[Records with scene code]
## START
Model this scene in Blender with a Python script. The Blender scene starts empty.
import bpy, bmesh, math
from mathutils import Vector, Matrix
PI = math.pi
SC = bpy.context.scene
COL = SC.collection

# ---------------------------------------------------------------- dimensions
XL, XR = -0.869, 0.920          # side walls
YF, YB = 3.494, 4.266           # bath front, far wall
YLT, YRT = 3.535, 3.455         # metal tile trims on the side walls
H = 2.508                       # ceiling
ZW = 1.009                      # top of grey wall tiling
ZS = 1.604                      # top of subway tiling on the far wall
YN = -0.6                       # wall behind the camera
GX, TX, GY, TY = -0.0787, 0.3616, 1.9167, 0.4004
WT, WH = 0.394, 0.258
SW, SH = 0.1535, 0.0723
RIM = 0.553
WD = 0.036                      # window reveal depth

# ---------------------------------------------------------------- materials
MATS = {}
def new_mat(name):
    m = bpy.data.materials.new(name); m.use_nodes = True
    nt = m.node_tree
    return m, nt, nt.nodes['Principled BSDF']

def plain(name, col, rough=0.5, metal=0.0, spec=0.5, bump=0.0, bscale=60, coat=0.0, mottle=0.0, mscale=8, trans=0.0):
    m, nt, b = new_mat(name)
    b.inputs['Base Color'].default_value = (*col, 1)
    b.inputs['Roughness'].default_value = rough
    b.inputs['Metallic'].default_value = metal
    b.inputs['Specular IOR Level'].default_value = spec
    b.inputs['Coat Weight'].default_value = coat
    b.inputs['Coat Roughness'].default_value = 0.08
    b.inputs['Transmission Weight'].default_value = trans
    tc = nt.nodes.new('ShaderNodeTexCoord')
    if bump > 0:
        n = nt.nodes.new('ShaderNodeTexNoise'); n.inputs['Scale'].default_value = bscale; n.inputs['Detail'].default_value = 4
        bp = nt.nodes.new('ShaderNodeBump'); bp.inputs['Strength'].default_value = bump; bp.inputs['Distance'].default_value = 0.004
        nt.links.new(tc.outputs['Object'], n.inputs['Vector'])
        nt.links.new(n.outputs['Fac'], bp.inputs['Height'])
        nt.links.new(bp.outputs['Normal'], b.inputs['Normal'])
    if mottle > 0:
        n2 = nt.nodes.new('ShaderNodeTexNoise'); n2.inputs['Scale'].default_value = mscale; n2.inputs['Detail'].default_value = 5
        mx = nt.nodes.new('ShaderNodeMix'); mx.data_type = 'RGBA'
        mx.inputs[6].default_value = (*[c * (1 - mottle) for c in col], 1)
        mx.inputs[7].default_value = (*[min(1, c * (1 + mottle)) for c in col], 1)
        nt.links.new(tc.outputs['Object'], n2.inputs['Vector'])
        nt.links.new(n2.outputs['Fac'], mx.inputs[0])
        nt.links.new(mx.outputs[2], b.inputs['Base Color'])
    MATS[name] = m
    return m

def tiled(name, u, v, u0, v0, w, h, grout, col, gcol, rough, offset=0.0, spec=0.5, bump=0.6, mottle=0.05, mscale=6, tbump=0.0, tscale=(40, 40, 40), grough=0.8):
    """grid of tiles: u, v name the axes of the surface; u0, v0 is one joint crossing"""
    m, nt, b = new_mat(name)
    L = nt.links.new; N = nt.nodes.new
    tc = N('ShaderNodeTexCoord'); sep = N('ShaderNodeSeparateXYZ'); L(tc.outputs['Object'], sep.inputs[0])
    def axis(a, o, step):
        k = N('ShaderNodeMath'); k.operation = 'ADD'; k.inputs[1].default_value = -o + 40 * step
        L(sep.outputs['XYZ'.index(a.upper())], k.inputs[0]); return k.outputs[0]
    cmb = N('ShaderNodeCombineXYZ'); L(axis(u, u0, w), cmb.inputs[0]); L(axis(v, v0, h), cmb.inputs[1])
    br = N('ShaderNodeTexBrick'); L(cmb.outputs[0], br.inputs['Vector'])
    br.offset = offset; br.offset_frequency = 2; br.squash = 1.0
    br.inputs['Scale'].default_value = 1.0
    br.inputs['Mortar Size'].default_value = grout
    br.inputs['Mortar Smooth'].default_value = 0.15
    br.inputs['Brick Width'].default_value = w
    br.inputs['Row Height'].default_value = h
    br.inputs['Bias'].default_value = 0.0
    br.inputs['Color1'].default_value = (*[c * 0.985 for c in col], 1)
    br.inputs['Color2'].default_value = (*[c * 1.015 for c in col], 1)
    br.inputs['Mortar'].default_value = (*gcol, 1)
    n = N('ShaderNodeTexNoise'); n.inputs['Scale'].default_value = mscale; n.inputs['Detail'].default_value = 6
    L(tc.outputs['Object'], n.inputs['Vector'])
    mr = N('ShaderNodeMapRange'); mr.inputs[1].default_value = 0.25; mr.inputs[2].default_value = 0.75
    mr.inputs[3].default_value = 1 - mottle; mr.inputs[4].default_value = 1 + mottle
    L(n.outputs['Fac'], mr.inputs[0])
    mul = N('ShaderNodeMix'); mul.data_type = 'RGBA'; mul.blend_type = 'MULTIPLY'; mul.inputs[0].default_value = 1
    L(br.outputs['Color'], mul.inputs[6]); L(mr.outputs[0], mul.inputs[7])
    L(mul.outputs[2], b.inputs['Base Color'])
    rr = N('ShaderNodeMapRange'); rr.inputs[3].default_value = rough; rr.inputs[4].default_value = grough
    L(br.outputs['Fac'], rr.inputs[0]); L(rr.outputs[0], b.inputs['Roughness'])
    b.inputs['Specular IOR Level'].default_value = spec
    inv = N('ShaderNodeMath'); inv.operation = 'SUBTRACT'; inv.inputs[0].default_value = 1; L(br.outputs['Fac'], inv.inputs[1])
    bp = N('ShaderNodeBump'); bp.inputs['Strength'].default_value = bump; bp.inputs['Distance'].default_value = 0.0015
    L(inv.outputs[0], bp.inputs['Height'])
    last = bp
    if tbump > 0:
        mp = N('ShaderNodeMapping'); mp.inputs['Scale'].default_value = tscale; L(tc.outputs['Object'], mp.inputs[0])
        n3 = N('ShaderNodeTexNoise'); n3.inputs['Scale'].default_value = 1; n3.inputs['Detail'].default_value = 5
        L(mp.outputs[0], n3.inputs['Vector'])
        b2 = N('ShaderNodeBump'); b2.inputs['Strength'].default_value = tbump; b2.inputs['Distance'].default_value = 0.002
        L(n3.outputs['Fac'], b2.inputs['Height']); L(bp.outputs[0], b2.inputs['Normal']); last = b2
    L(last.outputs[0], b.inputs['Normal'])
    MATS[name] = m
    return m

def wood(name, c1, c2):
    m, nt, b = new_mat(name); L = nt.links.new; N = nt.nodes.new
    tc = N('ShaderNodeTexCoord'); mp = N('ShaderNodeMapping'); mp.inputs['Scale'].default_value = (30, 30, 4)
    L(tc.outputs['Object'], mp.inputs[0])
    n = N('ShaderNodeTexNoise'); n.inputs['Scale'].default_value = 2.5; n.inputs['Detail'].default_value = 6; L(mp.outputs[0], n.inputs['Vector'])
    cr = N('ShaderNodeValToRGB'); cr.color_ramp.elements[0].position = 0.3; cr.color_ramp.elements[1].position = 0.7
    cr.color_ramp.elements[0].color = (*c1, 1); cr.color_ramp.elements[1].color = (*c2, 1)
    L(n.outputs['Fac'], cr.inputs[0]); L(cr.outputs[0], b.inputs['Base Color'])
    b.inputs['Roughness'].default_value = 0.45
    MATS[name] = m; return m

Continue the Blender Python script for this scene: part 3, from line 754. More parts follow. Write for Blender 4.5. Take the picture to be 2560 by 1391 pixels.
## END
### [What you need to do]
Send back every record, precisely as written.

### [Complete answer]
Model this scene in Blender with a Python script. The Blender scene starts empty.
import bpy, bmesh, math
from mathutils import Vector, Matrix
PI = math.pi
SC = bpy.context.scene
COL = SC.collection

# ---------------------------------------------------------------- dimensions
XL, XR = -0.869, 0.920          # side walls
YF, YB = 3.494, 4.266           # bath front, far wall
YLT, YRT = 3.535, 3.455         # metal tile trims on the side walls
H = 2.508                       # ceiling
ZW = 1.009                      # top of grey wall tiling
ZS = 1.604                      # top of subway tiling on the far wall
YN = -0.6                       # wall behind the camera
GX, TX, GY, TY = -0.0787, 0.3616, 1.9167, 0.4004
WT, WH = 0.394, 0.258
SW, SH = 0.1535, 0.0723
RIM = 0.553
WD = 0.036                      # window reveal depth

# ---------------------------------------------------------------- materials
MATS = {}
def new_mat(name):
    m = bpy.data.materials.new(name); m.use_nodes = True
    nt = m.node_tree
    return m, nt, nt.nodes['Principled BSDF']

def plain(name, col, rough=0.5, metal=0.0, spec=0.5, bump=0.0, bscale=60, coat=0.0, mottle=0.0, mscale=8, trans=0.0):
    m, nt, b = new_mat(name)
    b.inputs['Base Color'].default_value = (*col, 1)
    b.inputs['Roughness'].default_value = rough
    b.inputs['Metallic'].default_value = metal
    b.inputs['Specular IOR Level'].default_value = spec
    b.inputs['Coat Weight'].default_value = coat
    b.inputs['Coat Roughness'].default_value = 0.08
    b.inputs['Transmission Weight'].default_value = trans
    tc = nt.nodes.new('ShaderNodeTexCoord')
    if bump > 0:
        n = nt.nodes.new('ShaderNodeTexNoise'); n.inputs['Scale'].default_value = bscale; n.inputs['Detail'].default_value = 4
        bp = nt.nodes.new('ShaderNodeBump'); bp.inputs['Strength'].default_value = bump; bp.inputs['Distance'].default_value = 0.004
        nt.links.new(tc.outputs['Object'], n.inputs['Vector'])
        nt.links.new(n.outputs['Fac'], bp.inputs['Height'])
        nt.links.new(bp.outputs['Normal'], b.inputs['Normal'])
    if mottle > 0:
        n2 = nt.nodes.new('ShaderNodeTexNoise'); n2.inputs['Scale'].default_value = mscale; n2.inputs['Detail'].default_value = 5
        mx = nt.nodes.new('ShaderNodeMix'); mx.data_type = 'RGBA'
        mx.inputs[6].default_value = (*[c * (1 - mottle) for c in col], 1)
        mx.inputs[7].default_value = (*[min(1, c * (1 + mottle)) for c in col], 1)
        nt.links.new(tc.outputs['Object'], n2.inputs['Vector'])
        nt.links.new(n2.outputs['Fac'], mx.inputs[0])
        nt.links.new(mx.outputs[2], b.inputs['Base Color'])
    MATS[name] = m
    return m

def tiled(name, u, v, u0, v0, w, h, grout, col, gcol, rough, offset=0.0, spec=0.5, bump=0.6, mottle=0.05, mscale=6, tbump=0.0, tscale=(40, 40, 40), grough=0.8):
    """grid of tiles: u, v name the axes of the surface; u0, v0 is one joint crossing"""
    m, nt, b = new_mat(name)
    L = nt.links.new; N = nt.nodes.new
    tc = N('ShaderNodeTexCoord'); sep = N('ShaderNodeSeparateXYZ'); L(tc.outputs['Object'], sep.inputs[0])
    def axis(a, o, step):
        k = N('ShaderNodeMath'); k.operation = 'ADD'; k.inputs[1].default_value = -o + 40 * step
        L(sep.outputs['XYZ'.index(a.upper())], k.inputs[0]); return k.outputs[0]
    cmb = N('ShaderNodeCombineXYZ'); L(axis(u, u0, w), cmb.inputs[0]); L(axis(v, v0, h), cmb.inputs[1])
    br = N('ShaderNodeTexBrick'); L(cmb.outputs[0], br.inputs['Vector'])
    br.offset = offset; br.offset_frequency = 2; br.squash = 1.0
    br.inputs['Scale'].default_value = 1.0
    br.inputs['Mortar Size'].default_value = grout
    br.inputs['Mortar Smooth'].default_value = 0.15
    br.inputs['Brick Width'].default_value = w
    br.inputs['Row Height'].default_value = h
    br.inputs['Bias'].default_value = 0.0
    br.inputs['Color1'].default_value = (*[c * 0.985 for c in col], 1)
    br.inputs['Color2'].default_value = (*[c * 1.015 for c in col], 1)
    br.inputs['Mortar'].default_value = (*gcol, 1)
    n = N('ShaderNodeTexNoise'); n.inputs['Scale'].default_value = mscale; n.inputs['Detail'].default_value = 6
    L(tc.outputs['Object'], n.inputs['Vector'])
    mr = N('ShaderNodeMapRange'); mr.inputs[1].default_value = 0.25; mr.inputs[2].default_value = 0.75
    mr.inputs[3].default_value = 1 - mottle; mr.inputs[4].default_value = 1 + mottle
    L(n.outputs['Fac'], mr.inputs[0])
    mul = N('ShaderNodeMix'); mul.data_type = 'RGBA'; mul.blend_type = 'MULTIPLY'; mul.inputs[0].default_value = 1
    L(br.outputs['Color'], mul.inputs[6]); L(mr.outputs[0], mul.inputs[7])
    L(mul.outputs[2], b.inputs['Base Color'])
    rr = N('ShaderNodeMapRange'); rr.inputs[3].default_value = rough; rr.inputs[4].default_value = grough
    L(br.outputs['Fac'], rr.inputs[0]); L(rr.outputs[0], b.inputs['Roughness'])
    b.inputs['Specular IOR Level'].default_value = spec
    inv = N('ShaderNodeMath'); inv.operation = 'SUBTRACT'; inv.inputs[0].default_value = 1; L(br.outputs['Fac'], inv.inputs[1])
    bp = N('ShaderNodeBump'); bp.inputs['Strength'].default_value = bump; bp.inputs['Distance'].default_value = 0.0015
    L(inv.outputs[0], bp.inputs['Height'])
    last = bp
    if tbump > 0:
        mp = N('ShaderNodeMapping'); mp.inputs['Scale'].default_value = tscale; L(tc.outputs['Object'], mp.inputs[0])
        n3 = N('ShaderNodeTexNoise'); n3.inputs['Scale'].default_value = 1; n3.inputs['Detail'].default_value = 5
        L(mp.outputs[0], n3.inputs['Vector'])
        b2 = N('ShaderNodeBump'); b2.inputs['Strength'].default_value = tbump; b2.inputs['Distance'].default_value = 0.002
        L(n3.outputs['Fac'], b2.inputs['Height']); L(bp.outputs[0], b2.inputs['Normal']); last = b2
    L(last.outputs[0], b.inputs['Normal'])
    MATS[name] = m
    return m

def wood(name, c1, c2):
    m, nt, b = new_mat(name); L = nt.links.new; N = nt.nodes.new
    tc = N('ShaderNodeTexCoord'); mp = N('ShaderNodeMapping'); mp.inputs['Scale'].default_value = (30, 30, 4)
    L(tc.outputs['Object'], mp.inputs[0])
    n = N('ShaderNodeTexNoise'); n.inputs['Scale'].default_value = 2.5; n.inputs['Detail'].default_value = 6; L(mp.outputs[0], n.inputs['Vector'])
    cr = N('ShaderNodeValToRGB'); cr.color_ramp.elements[0].position = 0.3; cr.color_ramp.elements[1].position = 0.7
    cr.color_ramp.elements[0].color = (*c1, 1); cr.color_ramp.elements[1].color = (*c2, 1)
    L(n.outputs['Fac'], cr.inputs[0]); L(cr.outputs[0], b.inputs['Base Color'])
    b.inputs['Roughness'].default_value = 0.45
    MATS[name] = m; return m

Continue the Blender Python script for this scene: part 3, from line 754. More parts follow. Write for Blender 4.5. Take the picture to be 2560 by 1391 pixels.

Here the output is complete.